Lifestyle

Meteor Showers at the Movies

Interior design at Chinese theater honors commitments to cinema.
17 April, 2017
Some Hollywood movies take longer to make than others, including The Simpsons Movie.
That went through nine years' worth of various negotiations and almost 160 rewrites, plus the animation process. In the end, if you went to see the popular film in the theater, the movie ran for just 87 minutes.

Passionate script writers, actors, artists and filmmakers – often exploring far more serious topics – may spend years creating an experience that moviegoers consume in a fraction of the time. That's what inspired the Meteor Cinema in a Guangzhou shopping mall in China. Designed by One+ Partnership, a Hong Kong architectural firm launched by Ajax Law and Virginia Lung, the two-story theater is meant to honor cinema professionals who devote so much of their lives to the fleeting experience of the public.
"The process of filmmaking reminds of a meteor," explain the architects, who built scenes from the midst of a meteor shower in various styles and then installed them throughout the entire cinema.

In the lobby, long aluminium rectangles and cubes hang from the ceiling, capturing the sense of a meteor shower streaking through the sky – some pointing in two directions to better mimic the sense of motion. The computer-assisted design helped to create models that made the meteor installations vividly alive, despite the fact that the theater, of course, never moves.
The designers then chose earth tones to support an elegance that's consistent with the screening space, lobby furniture and décor. The aluminium plates are coated with wood patterns in two different shades of brown to create a wood-like effect. While the aluminium is a lighter weight than wood, it also met the stricter fire safety code for the theater. The theme is continued in the flat rectangular stones in the corridor, which look as if they are growing from the ground and interact with meteors in a dynamic way.

Other decorations in the cinema, such as the signage and wall tiles, also are linear and oblique to match with the ceiling feature. The stainless steel numbers used to identify theaters in the multiplex, for example, appear to fly towards the audience members, echoing the motion of the ceiling feature.
Once inside, moviegoers find a meteor shower within each theater and their wall installations. Visitors also may lie on the floor to contemplate the meteor art installations as they're waiting for their films.
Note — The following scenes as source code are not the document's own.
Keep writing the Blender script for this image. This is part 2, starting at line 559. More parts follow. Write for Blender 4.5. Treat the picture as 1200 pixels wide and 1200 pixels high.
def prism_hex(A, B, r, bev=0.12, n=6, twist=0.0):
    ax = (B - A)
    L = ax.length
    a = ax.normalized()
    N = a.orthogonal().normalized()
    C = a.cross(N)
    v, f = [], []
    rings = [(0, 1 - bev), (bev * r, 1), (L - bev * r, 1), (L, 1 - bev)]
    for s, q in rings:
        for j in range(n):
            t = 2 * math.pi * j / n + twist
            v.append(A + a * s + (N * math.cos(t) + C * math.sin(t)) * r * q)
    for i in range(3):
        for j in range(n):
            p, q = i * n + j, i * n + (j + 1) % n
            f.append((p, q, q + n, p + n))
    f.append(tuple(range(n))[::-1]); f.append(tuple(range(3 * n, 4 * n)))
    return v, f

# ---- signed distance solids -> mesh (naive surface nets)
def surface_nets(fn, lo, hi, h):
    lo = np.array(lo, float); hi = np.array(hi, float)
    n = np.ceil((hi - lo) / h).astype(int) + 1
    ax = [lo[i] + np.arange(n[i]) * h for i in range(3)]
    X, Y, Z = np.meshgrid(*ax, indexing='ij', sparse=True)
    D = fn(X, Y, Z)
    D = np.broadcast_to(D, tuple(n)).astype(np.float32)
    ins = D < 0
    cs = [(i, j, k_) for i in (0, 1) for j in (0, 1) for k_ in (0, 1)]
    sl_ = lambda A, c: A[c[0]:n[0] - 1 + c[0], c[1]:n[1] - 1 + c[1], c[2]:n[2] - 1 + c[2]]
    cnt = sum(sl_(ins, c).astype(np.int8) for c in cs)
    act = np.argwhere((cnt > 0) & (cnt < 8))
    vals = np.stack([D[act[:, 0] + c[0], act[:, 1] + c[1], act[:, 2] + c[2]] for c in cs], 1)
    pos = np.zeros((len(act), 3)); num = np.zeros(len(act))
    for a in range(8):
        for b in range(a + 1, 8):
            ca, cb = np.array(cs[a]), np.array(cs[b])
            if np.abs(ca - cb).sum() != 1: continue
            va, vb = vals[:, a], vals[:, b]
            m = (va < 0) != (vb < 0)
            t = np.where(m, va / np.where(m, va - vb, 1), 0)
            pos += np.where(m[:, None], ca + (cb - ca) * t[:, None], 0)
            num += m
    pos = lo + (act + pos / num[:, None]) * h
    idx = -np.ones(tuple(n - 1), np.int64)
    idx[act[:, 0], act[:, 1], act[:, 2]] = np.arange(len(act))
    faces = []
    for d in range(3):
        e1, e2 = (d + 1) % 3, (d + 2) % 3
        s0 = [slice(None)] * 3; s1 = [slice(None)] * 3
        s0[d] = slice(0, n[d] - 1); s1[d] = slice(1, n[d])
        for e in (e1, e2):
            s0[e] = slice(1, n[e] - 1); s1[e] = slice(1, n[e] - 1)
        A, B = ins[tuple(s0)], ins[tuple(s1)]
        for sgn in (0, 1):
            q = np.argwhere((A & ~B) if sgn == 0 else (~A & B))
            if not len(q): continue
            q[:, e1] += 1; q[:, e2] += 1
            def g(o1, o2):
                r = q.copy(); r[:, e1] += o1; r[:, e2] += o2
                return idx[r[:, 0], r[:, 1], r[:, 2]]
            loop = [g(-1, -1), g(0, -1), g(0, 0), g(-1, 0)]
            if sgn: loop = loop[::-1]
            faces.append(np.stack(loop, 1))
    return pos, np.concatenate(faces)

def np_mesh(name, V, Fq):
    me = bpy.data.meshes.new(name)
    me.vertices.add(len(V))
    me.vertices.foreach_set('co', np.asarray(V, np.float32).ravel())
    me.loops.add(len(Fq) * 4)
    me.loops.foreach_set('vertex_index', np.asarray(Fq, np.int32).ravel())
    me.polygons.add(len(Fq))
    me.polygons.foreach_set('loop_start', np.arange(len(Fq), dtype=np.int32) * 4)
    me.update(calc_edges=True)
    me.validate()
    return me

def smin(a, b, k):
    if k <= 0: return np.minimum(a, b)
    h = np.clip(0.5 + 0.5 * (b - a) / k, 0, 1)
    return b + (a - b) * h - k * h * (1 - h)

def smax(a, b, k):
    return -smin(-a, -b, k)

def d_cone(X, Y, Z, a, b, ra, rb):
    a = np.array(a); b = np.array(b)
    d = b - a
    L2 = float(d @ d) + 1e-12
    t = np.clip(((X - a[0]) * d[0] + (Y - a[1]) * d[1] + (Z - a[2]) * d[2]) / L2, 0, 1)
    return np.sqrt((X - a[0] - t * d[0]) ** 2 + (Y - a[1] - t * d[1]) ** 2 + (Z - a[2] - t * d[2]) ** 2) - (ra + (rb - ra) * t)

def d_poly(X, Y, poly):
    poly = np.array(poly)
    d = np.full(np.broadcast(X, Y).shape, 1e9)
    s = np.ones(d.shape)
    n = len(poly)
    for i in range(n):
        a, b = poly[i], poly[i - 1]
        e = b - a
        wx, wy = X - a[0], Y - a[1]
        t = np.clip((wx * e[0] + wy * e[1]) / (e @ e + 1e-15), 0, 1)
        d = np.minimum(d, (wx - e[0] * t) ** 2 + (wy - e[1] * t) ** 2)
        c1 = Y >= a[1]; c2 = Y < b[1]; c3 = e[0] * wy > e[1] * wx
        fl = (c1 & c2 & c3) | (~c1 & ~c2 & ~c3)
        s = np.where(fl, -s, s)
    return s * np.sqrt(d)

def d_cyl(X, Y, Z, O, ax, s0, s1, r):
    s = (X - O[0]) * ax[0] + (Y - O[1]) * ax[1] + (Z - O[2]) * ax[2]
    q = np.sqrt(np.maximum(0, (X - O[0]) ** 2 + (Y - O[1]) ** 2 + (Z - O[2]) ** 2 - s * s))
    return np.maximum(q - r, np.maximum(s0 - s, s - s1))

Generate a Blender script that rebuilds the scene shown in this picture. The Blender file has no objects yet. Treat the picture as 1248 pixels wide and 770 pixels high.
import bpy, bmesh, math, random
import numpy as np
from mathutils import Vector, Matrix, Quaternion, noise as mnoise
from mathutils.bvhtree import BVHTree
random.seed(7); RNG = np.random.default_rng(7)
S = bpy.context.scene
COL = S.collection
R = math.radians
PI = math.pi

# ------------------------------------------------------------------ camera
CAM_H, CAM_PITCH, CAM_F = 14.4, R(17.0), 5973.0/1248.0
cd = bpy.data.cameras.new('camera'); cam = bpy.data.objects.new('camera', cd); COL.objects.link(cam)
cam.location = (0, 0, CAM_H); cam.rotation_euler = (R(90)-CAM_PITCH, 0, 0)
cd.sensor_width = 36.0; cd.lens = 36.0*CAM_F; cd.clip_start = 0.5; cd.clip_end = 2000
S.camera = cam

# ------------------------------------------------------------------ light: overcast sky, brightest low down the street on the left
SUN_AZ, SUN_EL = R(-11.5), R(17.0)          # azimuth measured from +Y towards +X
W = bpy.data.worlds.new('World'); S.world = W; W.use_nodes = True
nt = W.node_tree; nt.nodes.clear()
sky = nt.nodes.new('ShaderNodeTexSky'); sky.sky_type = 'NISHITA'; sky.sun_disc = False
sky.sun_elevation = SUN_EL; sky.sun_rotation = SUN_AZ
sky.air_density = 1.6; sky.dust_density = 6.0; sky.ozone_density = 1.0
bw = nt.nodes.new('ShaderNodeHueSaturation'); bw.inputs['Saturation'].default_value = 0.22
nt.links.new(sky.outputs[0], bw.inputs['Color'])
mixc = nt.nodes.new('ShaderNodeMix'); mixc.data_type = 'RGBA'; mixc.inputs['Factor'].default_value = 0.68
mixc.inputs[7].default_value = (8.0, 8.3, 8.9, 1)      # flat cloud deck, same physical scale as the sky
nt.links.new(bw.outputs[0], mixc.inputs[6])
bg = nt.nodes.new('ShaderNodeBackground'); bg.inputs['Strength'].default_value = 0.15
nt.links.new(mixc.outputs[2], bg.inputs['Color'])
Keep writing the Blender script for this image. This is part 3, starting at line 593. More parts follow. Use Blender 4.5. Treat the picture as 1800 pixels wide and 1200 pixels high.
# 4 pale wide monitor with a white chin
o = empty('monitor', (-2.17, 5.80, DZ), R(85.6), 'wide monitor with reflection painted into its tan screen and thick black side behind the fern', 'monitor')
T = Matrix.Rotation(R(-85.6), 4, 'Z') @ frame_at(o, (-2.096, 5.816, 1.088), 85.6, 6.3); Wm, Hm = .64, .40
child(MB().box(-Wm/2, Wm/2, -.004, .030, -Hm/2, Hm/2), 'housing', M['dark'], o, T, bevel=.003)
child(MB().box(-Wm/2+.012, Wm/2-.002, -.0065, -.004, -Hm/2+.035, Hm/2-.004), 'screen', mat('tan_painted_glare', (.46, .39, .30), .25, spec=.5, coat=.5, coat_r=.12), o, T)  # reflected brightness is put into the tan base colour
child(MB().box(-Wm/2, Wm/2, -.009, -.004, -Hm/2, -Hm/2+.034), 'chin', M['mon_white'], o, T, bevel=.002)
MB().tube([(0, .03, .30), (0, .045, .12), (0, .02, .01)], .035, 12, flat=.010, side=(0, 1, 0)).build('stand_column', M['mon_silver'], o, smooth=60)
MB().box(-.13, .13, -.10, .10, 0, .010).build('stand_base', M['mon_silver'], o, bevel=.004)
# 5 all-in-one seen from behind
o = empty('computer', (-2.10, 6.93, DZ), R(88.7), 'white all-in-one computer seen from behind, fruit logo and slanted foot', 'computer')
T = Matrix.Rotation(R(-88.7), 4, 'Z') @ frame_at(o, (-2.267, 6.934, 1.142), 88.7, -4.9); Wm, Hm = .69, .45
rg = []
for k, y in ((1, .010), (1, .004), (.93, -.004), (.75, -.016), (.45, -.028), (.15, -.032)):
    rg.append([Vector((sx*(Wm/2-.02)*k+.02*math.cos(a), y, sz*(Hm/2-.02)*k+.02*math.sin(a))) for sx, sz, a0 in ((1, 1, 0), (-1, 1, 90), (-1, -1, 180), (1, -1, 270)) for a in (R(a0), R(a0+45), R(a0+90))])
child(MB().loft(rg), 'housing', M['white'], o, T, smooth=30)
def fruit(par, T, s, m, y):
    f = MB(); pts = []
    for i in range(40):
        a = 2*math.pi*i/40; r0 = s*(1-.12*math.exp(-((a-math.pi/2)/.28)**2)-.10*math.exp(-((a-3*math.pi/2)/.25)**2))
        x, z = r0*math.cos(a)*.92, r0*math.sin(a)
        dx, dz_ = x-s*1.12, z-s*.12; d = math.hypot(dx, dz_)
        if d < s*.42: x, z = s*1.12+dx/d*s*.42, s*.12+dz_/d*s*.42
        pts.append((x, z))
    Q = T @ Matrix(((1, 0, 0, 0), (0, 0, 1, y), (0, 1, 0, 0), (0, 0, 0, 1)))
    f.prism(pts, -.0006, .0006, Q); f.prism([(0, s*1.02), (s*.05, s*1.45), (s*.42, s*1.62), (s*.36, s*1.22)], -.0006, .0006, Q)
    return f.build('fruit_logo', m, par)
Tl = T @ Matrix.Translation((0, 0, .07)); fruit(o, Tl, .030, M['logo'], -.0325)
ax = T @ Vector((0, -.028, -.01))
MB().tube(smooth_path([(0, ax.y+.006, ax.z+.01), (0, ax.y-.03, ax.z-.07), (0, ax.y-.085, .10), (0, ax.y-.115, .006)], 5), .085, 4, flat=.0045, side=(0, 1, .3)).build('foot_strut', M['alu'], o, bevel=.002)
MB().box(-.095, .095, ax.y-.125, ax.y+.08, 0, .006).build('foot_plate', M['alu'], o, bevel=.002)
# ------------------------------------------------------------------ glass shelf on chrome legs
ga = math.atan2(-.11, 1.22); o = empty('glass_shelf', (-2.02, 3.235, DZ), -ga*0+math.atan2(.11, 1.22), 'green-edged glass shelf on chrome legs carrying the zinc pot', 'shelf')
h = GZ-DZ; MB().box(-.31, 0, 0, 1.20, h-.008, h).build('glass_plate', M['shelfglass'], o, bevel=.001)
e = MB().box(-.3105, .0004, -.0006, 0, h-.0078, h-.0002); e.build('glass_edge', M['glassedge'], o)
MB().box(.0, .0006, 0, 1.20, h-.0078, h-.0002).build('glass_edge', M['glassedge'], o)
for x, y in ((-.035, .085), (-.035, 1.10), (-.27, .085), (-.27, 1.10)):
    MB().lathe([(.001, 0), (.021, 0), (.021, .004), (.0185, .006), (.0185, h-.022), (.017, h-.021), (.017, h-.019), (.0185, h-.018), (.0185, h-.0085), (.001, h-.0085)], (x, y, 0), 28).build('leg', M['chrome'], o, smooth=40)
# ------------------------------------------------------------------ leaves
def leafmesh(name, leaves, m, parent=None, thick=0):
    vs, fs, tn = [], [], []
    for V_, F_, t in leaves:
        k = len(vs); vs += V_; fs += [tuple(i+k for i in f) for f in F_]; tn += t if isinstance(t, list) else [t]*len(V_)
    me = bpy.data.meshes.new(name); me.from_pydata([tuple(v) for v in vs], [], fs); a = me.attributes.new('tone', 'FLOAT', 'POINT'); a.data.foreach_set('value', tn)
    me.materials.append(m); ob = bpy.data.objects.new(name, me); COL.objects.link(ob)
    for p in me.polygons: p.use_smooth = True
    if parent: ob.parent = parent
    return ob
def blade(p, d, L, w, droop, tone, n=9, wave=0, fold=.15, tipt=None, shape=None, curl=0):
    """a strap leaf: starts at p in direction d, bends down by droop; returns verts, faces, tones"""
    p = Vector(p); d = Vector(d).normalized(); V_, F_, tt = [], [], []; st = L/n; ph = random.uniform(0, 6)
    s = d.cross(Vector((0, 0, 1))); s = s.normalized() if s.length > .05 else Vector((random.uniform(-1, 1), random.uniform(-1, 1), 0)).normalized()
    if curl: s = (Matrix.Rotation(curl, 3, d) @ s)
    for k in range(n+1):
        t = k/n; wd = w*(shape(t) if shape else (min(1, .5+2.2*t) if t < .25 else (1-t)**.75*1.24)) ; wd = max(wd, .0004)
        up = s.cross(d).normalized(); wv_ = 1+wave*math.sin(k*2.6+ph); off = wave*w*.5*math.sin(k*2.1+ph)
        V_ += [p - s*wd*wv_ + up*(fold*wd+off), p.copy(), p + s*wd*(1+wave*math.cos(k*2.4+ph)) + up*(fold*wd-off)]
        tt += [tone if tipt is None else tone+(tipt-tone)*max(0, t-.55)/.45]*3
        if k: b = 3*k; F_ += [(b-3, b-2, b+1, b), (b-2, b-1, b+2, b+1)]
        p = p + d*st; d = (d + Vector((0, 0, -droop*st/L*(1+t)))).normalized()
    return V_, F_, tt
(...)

Recently, Lung and Law announced they've won a Good Design Award from the Japan Institute of Design Promotion for their work on the Meteor Shower theater. It's not their first award for cutting-edge cinema design, though. They also won an Inside Festival 2015 award for their work at a theater in Wuhan, China, where they placed angular blocks of different sizes that delivered the effect of an explosion within the space.
In the lobby, where visitors approach concession counters much as they might anywhere else, the blocks create the experience of a disaster scene from a science fiction movie, Lung says.

"We have all of these rectangular boxes at different scales for different spaces," Lung explained. "We wanted to create a big explosion. You can see all of these columns and pillars, they seem like they are falling apart." The project, completed entirely in black and white to keep focus on the forms, also foreshadowed the Meteor Shower theater with its emphasis in metal and soundproofing foams.